I see it more as a way to reduce the difference between the player's knowledge and the character's knowledge.
 
Going to end up just like the manual unsheathing/sheathing situation in The Witcher 3, at this rate.

CD PROJEKT RED: "Oh wow, we didn't know this was such a highly requested and useful feature, why didn't you guys tell us in the forums?"
Right, I remember - wasn't that patched in only several months(!) later?
Truly baffling considering how easy you could turn that automated shit off (for the most part) by changing a few variables and lines in the corresponding scripts. Maybe we'll have to do the same again with those dialogue options meta-spoilers, if CDPRED can't be arsed to provide an official solution to the issue.
 
Right, I remember - wasn't that patched in only several months(!) later?
Truly baffling considering how easy you could turn that automated shit off (for the most part) by changing a few variables and lines in the corresponding scripts. Maybe we'll have to do the same again with those dialogue options meta-spoilers, if CDPRED can't be arsed to provide an official solution to the issue.

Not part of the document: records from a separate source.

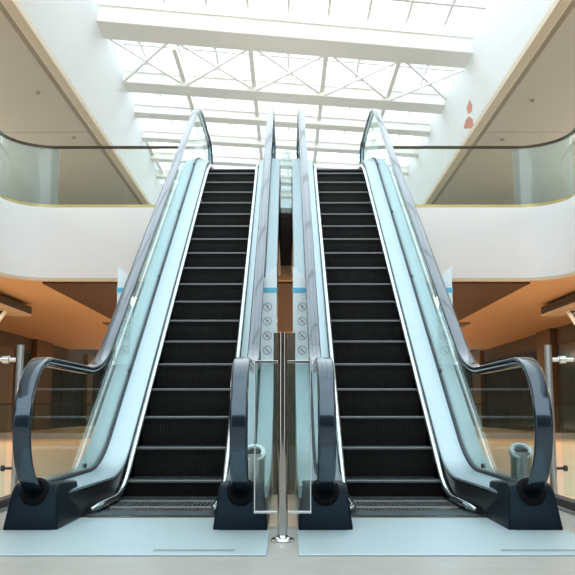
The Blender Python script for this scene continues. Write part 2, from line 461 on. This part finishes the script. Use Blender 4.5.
# ------------------------------------------------------------------ floors
struct(MB().box(-12, 12, -8, 41, -.2, 0).build('floor', 'stone'))
for s, nm in ((-1, 'left'), (1, 'right')):
    a, b = sorted((s*1.945, s*11.9)); 
    struct(MB().box(a, b, 5.0, 40.9, 0, .003).build(f'floor_inlay_{nm}', 'tan'))
struct(MB().box(-1.83, 1.83, 15.9, 40.9, 0, .003).build('floor_inlay_back', 'tan'))
struct(MB().box(-.085, .085, 5.0, 15.9, 0, .003).build('floor_inlay_centre', 'tan'))
tag(MB().box(-.088, .088, 6.86, 6.90, .003, 1.28).build('gap_reflection_fill', 'clad'), 'added dark panel in the narrow gap, imitating the dark mirrored truss sides', 'filler')  # added sheet, its dark colour stands in for reflections between the trusses

# ------------------------------------------------------------------ upper slab edge (balcony fronts) with rounded corners
def corner(x1, R, side, off=0.0, n=14, yend=-2.0, xs=1.56):
    """plan path of the slab edge, from the escalator outwards, rounding back toward the viewer"""
    X = x1
    pts = [Vector((side*xs, YS-off))]
    c = Vector((side*(X-R), YS-R))
    for k in range(n+1):
        a = PI/2*k/n
        pts.append(Vector((c.x+side*(R-off)*math.sin(a), c.y+(R-off)*math.cos(a))))
    pts.append(Vector((side*(X-off), yend)))
    return pts
def ribbon(path, t, z0, z1):
    v = []; f = []
    for i, p in enumerate(path):
        a = path[max(i-1, 0)]; b = path[min(i+1, len(path)-1)]; d = (b-a).normalized(); n = Vector((-d.y, d.x))
        for k, z in ((-t/2, z0), (t/2, z0), (t/2, z1), (-t/2, z1)):
            v.append((p.x+n.x*k, p.y+n.y*k, z))
    for i in range(len(path)-1):
        for k in range(4): f.append((i*4+k, i*4+(k+1) % 4, (i+1)*4+(k+1) % 4, (i+1)*4+k))
    f += [(0, 1, 2, 3), tuple(range(4*len(path)-4, 4*len(path)))[::-1]]
    return v, f
RC = .85; XC = 5.2; ZB = 3.085
for s, nm in ((-1, 'left'), (1, 'right')):
    P = corner(XC, RC, s)
    v, f = ribbon(P, .10, ZB+.03, ZL-.02); struct(obj(f'wall_balcony_{nm}', v, f, 'white', None, True))
    v, f = ribbon(P, .13, ZB-.025, ZB+.03); struct(obj(f'trim_balcony_{nm}', v, f, 'lip', None, True))
    # slab behind the front
    pl = [Vector((s*1.56, YS+.06))]+[p for p in corner(XC+.06, RC, s, 0)[1:]]
    poly = [(p.x, max(p.y, -2) if True else 0) for p in pl]
    poly = [(x, y+.06 if abs(y-YS) < .01 else y) for x, y in poly]
    poly += [(s*12, -2), (s*12, 34), (s*1.56, 34)]
    struct(MB().prism([(x, y, ZL-.10) for x, y in poly], (0, 0, .08)).build(f'floor_upper_{nm}', 'stone'))
    b = MB().prism([(x, y, ZB) for x, y in poly], (0, 0, .12)); struct(b.build(f'ceiling_lower_{nm}', 'orange'))
    # glass balustrade on the balcony edge
    T = thing('glass_balustrade', (s*3.2, YS, ZL-.02), f'frameless glass balustrade with thin bronze handrail on the {nm} balcony edge', 'balustrade', 'upper balcony balustrades')
    Q = corner(XC, RC, s, xs=1.75)
    v, f = ribbon(Q, .035, ZL-.02, ZL+.045); obj('base_channel', v, f, 'brass', T, True)
    # panels
    st = Vector((s*1.76, YS)); xe = XC-RC
    n = 2
    for k in range(n):
        a = s*(1.76+(xe-1.76)*k/n+.006); b2 = s*(1.76+(xe-1.76)*(k+1)/n-.006)
        a, b2 = sorted((a, b2))
        MB().box(a, b2, YS-.006, YS+.006, ZL+.04, ZL+1.15).build('glass_panel', 'glassu', T)
    cp = [p for p in corner(XC, RC, s)[1:-1]]
    v, f = ribbon(cp, .012, ZL+.04, ZL+1.15); obj('curved_glass_panel', v, f, 'glassc', T, True)
    ye = YS-RC
    for k in range(4):
        MB().box(s*XC-.006, s*XC+.006, ye-1.9*(k+1)+.01, ye-1.9*k-.01, ZL+.04, ZL+1.15).build('glass_panel', 'glassu', T)
    v, f = ribbon(Q, .052, ZL+1.15, ZL+1.195); obj('handrail', v, f, 'bronze', T, True)
# strip of slab behind the escalator heads
struct(MB().box(-1.56, 1.56, YS-.02, 34, ZL-.10, ZL-.02).build('floor_upper_middle', 'stone'))
struct(MB().box(-1.56, 1.56, YS+.02, YS+.14, ZB+.28, ZL-.10).build('wall_balcony_middle', 'darkwood'))
struct(MB().box(-1.56, 1.56, YS+.02, YS+.20, ZB, ZB+.28).build('trim_balcony_middle', 'orange'))
struct(MB().box(-1.56, 1.56, YS+.2, 34, ZB+.02, ZB+.14).build('ceiling_lower_middle', 'orange'))
struct(MB().box(-4.64, 4.64, YS+.22, 26, ZB-.035, ZB-.005).build('ceiling_slat_panel', 'darkwood'))
# glass closing the gap between the two escalator heads
t = thing('gap_screen', (0, 14.4, 3.98), 'narrow glass screen in the slot between the two escalator tops', 'screen')
MB().box(-.086, .086, 14.40, 14.41, 4.03, 5.15).build('glass_panel', 'glassc', t)
MB().box(-.086, .086, 14.37, 14.44, 3.96, 4.04).build('base_channel', 'dark', t)

# ------------------------------------------------------------------ lower level: shops under the balcony
struct(MB().box(-8.9, -8.7, -2, 41, 0, ZB).build('wall_left', 'shop'))
struct(MB().box(8.0, 8.2, -2, 41, 0, ZB).build('wall_right', 'shop'))
struct(MB().box(-12, 12, 41, 41.2, 0, 10.4).build('wall_back', 'shop'))
k = 1
for x, y0, y1, h in ((-8.7, 25.2, 26.6, 2.6), (-8.7, 29.0, 31.0, ZB), (-8.7, 36.5, 37.5, ZB), (7.82, 34.5, 36.0, ZB), (7.82, 25.2, 26.6, ZB), (7.82, 20.0, 21.0, ZB)):
    struct(MB().box(x, x+.18, y0, y1, 0, h).build(f'trim_pillar_{k}', 'wood', bevel=.01)); k += 1
k = 1
for x, y0, y1 in ((-8.7, 18, 25.0), (-8.7, 26.8, 28.8), (-8.7, 31.2, 36.3), (7.96, 21.2, 25.0), (7.96, 26.8, 34.3), (7.96, 36.2, 40.5), (-8.7, 37.7, 40.7)):
    wt = bpy.data.objects.new(f'window_{k+1}', None); C.objects.link(wt); wt.location = (x, y0, 0); wt['org'] = (x, y0, 0); struct(wt)
    MB().box(x, x+.04, y0, y1, .15, 2.55).build('pane', 'shopglass', wt)
    fr = MB().box(x-.01, x+.06, y0, y1, 2.55, 2.63).box(x-.01, x+.06, y0, y1, .08, .15)
    nn = max(1, int((y1-y0)/1.6))
    for q in range(nn+1):
        yy = y0+(y1-y0-.06)*q/nn; fr.box(x-.01, x+.06, yy, yy+.06, .15, 2.55)
    fr.build('frame', 'dark', wt); k += 1
# shop fronts across the back
for i, x in enumerate((-8.2, -6.4, -4.4, -2.6, 2.6, 4.6, 6.4)):
    struct(MB().box(x-.16, x+.16, 40.8, 41, 0, ZB).build(f'trim_back_pillar_{i+1}', 'wood'))
# low glass barrier far behind
for s, nm in ((-1, 'left'), (1, 'right')):
    T = thing('low_glass_barrier', (s*5, 20.6, 0), f'low glass barrier with grey kerb across the lower hall, {nm} side', 'barrier', 'low glass barriers in the lower hall')
    a, b = sorted((s*1.9, s*7.6))
    MB().box(a, b, 20.55, 20.75, .003, .13).build('kerb', 'kerb', T)
    MB().box(a, b, 20.645, 20.655, .12, .80).build('glass_panel', 'glass', T)
    MB().box(a, b, 20.63, 20.67, .80, .83).build('top_rail', 'dark', T)

# dark hanging bulkhead boxes with a pale lower lip, and slanted glass panes under them
for s, nm in ((-1, 'left'), (1, 'right')):
    T = thing('hanging_box', (s*6.05, 16.5, 2.98), f'long dark box with pale lower lip hanging below the ceiling at far {nm}', 'ceiling box', 'dark hanging boxes')
    a, b = sorted((s*5.85, s*6.3))
    MB().box(a, b, 13.0, 19.4, 2.835, 3.02).build('body', 'dark', T, bevel=.01)
    a, b = sorted((s*5.82, s*6.3))
    MB().box(a, b, 13.0, 19.3, 2.785, 2.833).build('lip', 'lip', T, bevel=.005)
    for y in (14.5, 18.2): MB().tube([(s*6.1, y, 3.0), (s*6.1, y, ZB+.01)], .02).build('hanger', 'dark', T, True)
    T = thing('slanted_screen', (s*6.4, 17.8, 1.6), f'slanted dark glass screen with bright edge, below the {nm} hanging box', 'screen', 'slanted glass screens')
    p0 = Vector((s*5.92, 17.8, 2.74)); p1 = Vector((s*6.75, 17.8, 1.40))
    MB().prism([p0, p1, (s*7.4, 17.8, 1.40), (s*7.4, 17.8, 2.74)], (0, .02, 0)).build('pane', 'shopglass', T)
    MB().bar(p0, p1, .07, .05, (0, 1, 0)).build('edge', 'white', T)
    MB().box(min(s*6.95, s*7.1), max(s*6.95, s*7.1), 17.78, 17.84, 0.003, 1.40).build('leg', 'dark', T)
    T = thing('ceiling_vent', (s*4.95, 24.0, ZB-.01), f'small dark vent in the warm ceiling, {nm} of the escalators', 'vent', 'vents in the warm ceiling')
    vb = MB().box(s*4.95-.16, s*4.95+.16, 23.5, 24.5, ZB-.03, ZB-.001); vb.build('frame', 'wood', T)

# ------------------------------------------------------------------ upper storey: soffits, lips, fascias
ZU = 7.70; XL = 4.75; ZS = 8.95
for s, nm in ((-1, 'left'), (1, 'right')):
    a, b = sorted((s*(XL+.34), s*12)); struct(MB().box(a, b, -2, 34, ZU+.03, ZU+.15).build(f'ceiling_upper_{nm}', 'soffit'))
    a, b = sorted((s*XL, s*(XL+.22))); struct(MB().box(a, b, -2, 34, ZU-.0, ZU+.16).build(f'trim_soffit_{nm}', 'lip', bevel=.02))
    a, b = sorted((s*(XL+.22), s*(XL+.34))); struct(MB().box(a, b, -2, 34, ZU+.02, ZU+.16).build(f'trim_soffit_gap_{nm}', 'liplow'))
    a, b = sorted((s*11.9, s*12.1)); struct(MB().box(a, b, -2, 41, 0, ZU+.2).build(f'wall_outer_{nm}', 'soffit'))
    for i, y in enumerate((21.0,)):
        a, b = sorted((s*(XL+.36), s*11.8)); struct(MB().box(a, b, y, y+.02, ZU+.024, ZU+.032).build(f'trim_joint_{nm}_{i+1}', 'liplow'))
# left fascia leans out toward the skylight edge; right one stands upright
def pl(b_, t_): return b_, t_
left = [(-2, -3.55), (6, -3.55), (14, -3.9), (17.9, -4.10), (21.5, -4.18), (25.0, -4.42), (28.0, -4.55), (30.5, -4.72), (34, -4.72)]
right = [(-2, 4.50), (15.6, 4.40), (22, 4.34), (28, 4.28), (34, 4.22)]
for nm, L, s in (('left', left, -1), ('right', right, 1)):
    v = []; f = []
    for y, x in L: v += [(s*(XL+.02), y, ZU+.12), (x, y, ZS+.02), (x, y, 9.9), (s*(XL+.45), y, 9.9), (s*(XL+.45), y, ZU+.12)]
    for i in range(len(L)-1):
        for q in range(5): f.append((i*5+q, i*5+(q+1) % 5, (i+1)*5+(q+1) % 5, (i+1)*5+q))
    f += [(0, 1, 2, 3, 4), tuple(range(5*len(L)-5, 5*len(L)))[::-1]]
    struct(obj(f'wall_fascia_{nm}', v, f, 'fascia', None, True))
struct(MB().box(-12, 12, 34, 34.2, ZL-.1, 9.9).build('wall_end', 'fascia'))

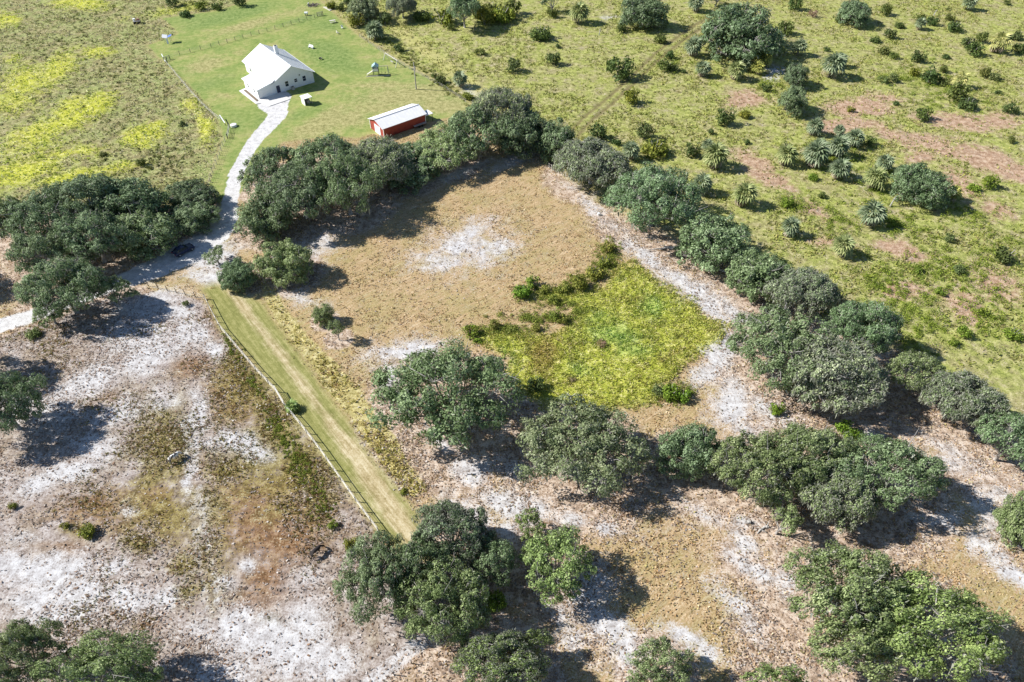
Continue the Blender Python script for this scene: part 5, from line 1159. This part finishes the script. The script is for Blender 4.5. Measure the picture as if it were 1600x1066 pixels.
def snag(p, h, lb):
    o = empty('dead_tree', at(*p)); tag(o, lb, 'dead tree'); m = MB(); m.tube([(0, 0, -.1), (.1, 0, h * .5), (.3, .1, h)], [.16, .12, .05], 6); m.build('trunk', M['dead_wood'], o)
    for k in range(5):
        a_ = k * 1.7; z = h * (.45 + .1 * k); m = MB(); m.tube([(.2, 0, z), (.2 + math.cos(a_) * .5, math.sin(a_) * .5, z + .4)], [.05, .02], 4); m.build('branch', M['dead_wood'], o)
snag((936, 55), 2.2, 'bare grey snag in the grass left of the top edge oak')
snag((1391, 322), 2.4, 'thin bare snag below the leafy palm by the dark round oak')
snag((1459, 24), 1.8, 'pale dead snag behind a bush near the top right')
bk = empty('feed_bucket', at(935, 336)); tag(bk, 'small white bucket lying on the dry pasture left of the forked oak', 'bucket')
m = MB(); m.tube([(0, 0, 0), (.05, 0, .55)], [.24, .32], 12); m.build('bucket', M['white_trim'], bk); m = MB(); m.tube([(-.3, 0, .55), (0, 0, .78), (.35, 0, .55)], .02, 4); m.build('handle', M['chrome'], bk)

# ------------------------------------------------------------------ car in the shade
car = empty('parked_car', at(288, 394), R_(50)); tag(car, 'dark blue car parked in the shade of the oaks beside the drive', 'car')
prof = [(-2.15, .35), (-2.2, .75), (-2.05, .98), (-1.45, 1.03), (1.0, .98), (1.9, .85), (2.2, .65), (2.2, .35)]
def extr(pr, hw, inset=0):
    m = MB(); n = len(pr); vs = [(x, -hw, z) for x, z in pr] + [(x, hw, z) for x, z in pr]
    return m.add(vs, [tuple(range(n)), tuple(range(n, 2 * n))[::-1]] + [(i, n + i, n + (i + 1) % n, (i + 1) % n) for i in range(n)])
o = extr(prof, .88).build('body', M['car_paint'], car); bv = o.modifiers.new('bevel', 'BEVEL'); bv.width = .08; bv.segments = 2
o = MB().add([(-1.75, -.8, 1.02), (.95, -.8, .99), (.95, .8, .99), (-1.75, .8, 1.02), (-1.2, -.62, 1.48), (.15, -.62, 1.48), (.15, .62, 1.48), (-1.2, .62, 1.48)],
             [(0, 1, 5, 4), (1, 2, 6, 5), (2, 3, 7, 6), (3, 0, 4, 7)]).build('window', M['glass'], car)
MB().box((-.52, 0, 1.505), (1.42, 1.28, .05)).build('roof', M['car_paint'], car)
for sx in (-1.35, 1.4):
    for sy in (-.82, .82):
        w_ = MB().tube([(sx, sy - .11, .33), (sx, sy + .11, .33)], .33, 14).build('wheel', M['tyre'], car)
        MB().tube([(sx, sy - .125, .33), (sx, sy + .125, .33)], .2, 10).build('rim', M['chrome'], w_)
for sy in (-.62, .62):
    MB().box((2.17, sy, .68), (.12, .35, .14)).build('headlight', M['lamp'], car); MB().box((-2.17, sy, .82), (.1, .35, .15)).build('tail_light', M['red_lamp'], car)
MB().box((-2.21, 0, .6), (.03, .5, .13)).build('licence_plate', M['white_trim'], car)
for sy in (-.95, .95): MB().box((.7, sy, 1.05), (.12, .16, .11)).build('mirror', M['car_paint'], car)

# ------------------------------------------------------------------ horses
def horse(p, rz, mat, manemat, label):
    root = empty('horse', at(*p), rz); tag(root, label, 'horse', 'horses grazing in the sandy paddock')
    V = [(-.70, 0, 1.22), (-.30, 0, 1.14), (.15, 0, 1.12), (.58, 0, 1.20), (.84, 0, 1.18), (1.08, .02, .92), (1.28, .04, .58), (1.38, .05, .42), (1.50, .06, .12)]
    Rr = [.25, .29, .30, .26, .19, .135, .11, .115, .065]; E = [(i, i + 1) for i in range(8)]
    def chain(pts, rad, root_i):
        prev = root_i
        for q, r in zip(pts, rad): V.append(q); Rr.append(r); E.append((prev, len(V) - 1)); prev = len(V) - 1
    for s in (-1, 1):
        k = .08 * s
        chain([(-.66, .17 * s, .98), (-.52 + k, .18 * s, .82), (-.80 + k, .17 * s, .52), (-.74 + k, .17 * s, .16), (-.66 + k, .17 * s, .03)], [.17, .115, .06, .045, .055], 0)
        chain([(.56, .16 * s, .92), (.55 + k, .17 * s, .72), (.57 + k, .16 * s, .42), (.56 + k, .16 * s, .13), (.62 + k, .16 * s, .03)], [.13, .09, .055, .042, .055], 3)
        chain([(1.24, .04 + .09 * s, .70)], [.03], 6)
    me = D.meshes.new('body'); me.from_pydata(V, E, []); me.materials.append(mat)
    o = link(D.objects.new('body', me), root); sk = o.modifiers.new('skin', 'SKIN')
    for i, d_ in enumerate(me.skin_vertices[0].data): d_.radius = (Rr[i], Rr[i]); d_.use_root = (i == 0)
    sb = o.modifiers.new('sub', 'SUBSURF'); sb.levels = 1; sb.render_levels = 2
    MB().tube([(-.92, 0, 1.25), (-1.06, .02, 1.0), (-1.05, .04, .45)], [.06, .09, .03], 6).build('tail', manemat, root)
    m = MB(); m.add([(.78, 0, 1.36), (1.02, .01, 1.12), (1.22, .03, .78), (1.13, .05, .74), (.93, .06, 1.05), (.72, .05, 1.28), (.78, -.05, 1.33), (1.1, -.05, .9)], [(0, 1, 4, 5), (1, 2, 3, 4), (0, 6, 7, 1)]); m.build('mane', manemat, root)
    return root
horse((274, 719.5), R_(48), M['pinto'], M['dark_coat'], 'black and white patched horse grazing on the bare sand')
horse((494.5, 866.5), R_(50), M['dark_coat'], M['dark_coat'], 'dark brown horse grazing alone near the lower end of the fence')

If a system were built like this from the ground up, then it would be easy, but that's simply not the way the way some dialogue systems are designed to work. If not, it requires a new system to be introduced, then every applicable dialogue interaction to be edited. For a system like TW3, for example, it's not a simple "toggle".
 
Nothing has to be edited, just filtered which would be easy to do. It could be something along the lines of:

if(dialog.optionavaible==false){dialog.showoption=false};
 
If a system were built like this from the ground up, then it would be easy, but that's simply not the way the way some dialogue systems are designed to work. If not, it requires a new system to be introduced, then every applicable dialogue interaction to be edited. For a system like TW3, for example, it's not a simple "toggle".
Even if that were the case and the dialogue system in its current iteration would need to be overhauled to allow for something like the proposed toggle to be realised - that's hardly something that couldn't be programmed, implemented and tested until April next year.
It's just about enabling/disabling a routine or function after all, and whether that involves simply deactivating automatic unsheathing/sheathing of swords or simply hiding unqualified environmental interactions/dialogue options doesn't make much of a difference in this case.

It's not like there's no groundwork to build/expand upon either.

As demonstrated in the 2018 and 2019 gameplay there's already code in place that checks for certain criteria or conditions, like the count of points invested in skills



or the chosen character background



and then accordingly calls for the 'greyed out'-filter to be applied/the "unavailability"-state to be set IF those criteria or conditions aren't met.

Replace the 'greyed out'-filter with the application of 100% transparency/0% opacity OR remove the unqualified environmental interactions/dialogue options from the available selection/from being displayed altogether, tie that to a checkbox under gameplay options and you'd essentially have what is being asked for with this thread's proposal.

The ball's in CDPRED's court.
 
Didn't CDPR said they won't lock branching dialogue choices behind skill checks? If that is the case, all the background/skill dialogues will just be flavor texts to flash out your character and the world's lore. So it doesn't really matter that much in term of spoiling different outcomes.